Within every human folly is a grain of truth. Perhaps the 'sacred' is our way of designating the important, the beautiful, the meaningful, the fundamental. We don't live in a monotone world where everything is relative. There are important things; there is a hierarchy of value; we are passionate about right behavior. For value to be truly meaningful, it must have some objective stature. In the past we have looked to religious traditions for that stature, but now we see that science and the natural world can provide that meaning. Without a transcendent 'sacred, ' life on earth must be guided by immanent and fundamental natural forces. Religious 'absolutes' will turn out to be part of the natural order - and hence not really absolute at all but rather tangible and accessible, even if sometimes hidden - or else perish as meaningless concepts. And because this natural order is one, whole, there can be no cosmically polar antitheses like good/evil or nirvana/samsara or heaven/earth. 'What is' is a sacred that does not profane.
The traditional 'solutions' to the science-religion conflict have questionable assumptions and don't really help us deal with science or religion. Religious traditions are tearing civilization apart: fundamentalisms, because they are ignorant and violent; moderate traditions, because they are in an unnoticed complicity with fundamentalists in protecting an alienated sacred/profane worldview from critique. And their violence is both material and psychological. If truth turns out to be a pathless land, then the sacred-profane path is just as illusory as the Christian or Hindu or Buddhist ones. Humans will never be able to decide on one religion's values over another - they will fight to the finish over the most narrow and absurd of interpretations.

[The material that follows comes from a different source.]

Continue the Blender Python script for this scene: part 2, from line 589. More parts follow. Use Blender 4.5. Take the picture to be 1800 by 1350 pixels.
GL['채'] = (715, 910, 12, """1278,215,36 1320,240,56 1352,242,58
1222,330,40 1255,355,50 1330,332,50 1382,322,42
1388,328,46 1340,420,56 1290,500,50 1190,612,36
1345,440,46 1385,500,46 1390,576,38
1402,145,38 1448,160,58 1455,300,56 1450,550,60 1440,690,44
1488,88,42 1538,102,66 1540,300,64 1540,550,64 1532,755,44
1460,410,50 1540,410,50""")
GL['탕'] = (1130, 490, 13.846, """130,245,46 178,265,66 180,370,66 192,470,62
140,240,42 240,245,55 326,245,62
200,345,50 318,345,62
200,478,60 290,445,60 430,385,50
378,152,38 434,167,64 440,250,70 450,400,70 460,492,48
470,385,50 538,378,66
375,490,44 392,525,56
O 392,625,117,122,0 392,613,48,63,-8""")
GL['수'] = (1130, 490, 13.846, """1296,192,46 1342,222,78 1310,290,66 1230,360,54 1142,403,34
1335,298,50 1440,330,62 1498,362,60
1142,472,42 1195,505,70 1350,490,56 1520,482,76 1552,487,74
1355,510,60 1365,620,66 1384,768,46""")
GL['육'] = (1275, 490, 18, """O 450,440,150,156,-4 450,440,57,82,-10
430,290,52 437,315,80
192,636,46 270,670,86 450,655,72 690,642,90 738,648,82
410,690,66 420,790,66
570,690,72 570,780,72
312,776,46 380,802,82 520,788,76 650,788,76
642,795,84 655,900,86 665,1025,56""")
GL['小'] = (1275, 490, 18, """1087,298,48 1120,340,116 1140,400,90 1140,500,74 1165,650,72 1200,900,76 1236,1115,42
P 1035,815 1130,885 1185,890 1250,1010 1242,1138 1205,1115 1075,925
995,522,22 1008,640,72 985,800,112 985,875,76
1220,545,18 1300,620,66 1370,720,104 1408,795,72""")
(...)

In that there is no tangible evidence with which to decide for or against any religious value, there is no non-violent solution to the conflict of traditions.
Science, on the other hand, is helping us see the values inherent in nature, a nature we all share day in and day out. We are alienated from nature (including our own natural selves, our bodies), and so understanding nature and eventually our identity with nature will undermine our alienation, eliminate our excessive violence, and allow us to live more harmoniously with each other and with the other species that share our world. Without the sacred/profane distinction obscuring our vision, fundamental values of life will jump out from nature. A naturalistic ethic will make up for our lack of instinct, and the thinking animal may yet become the steward of the planet.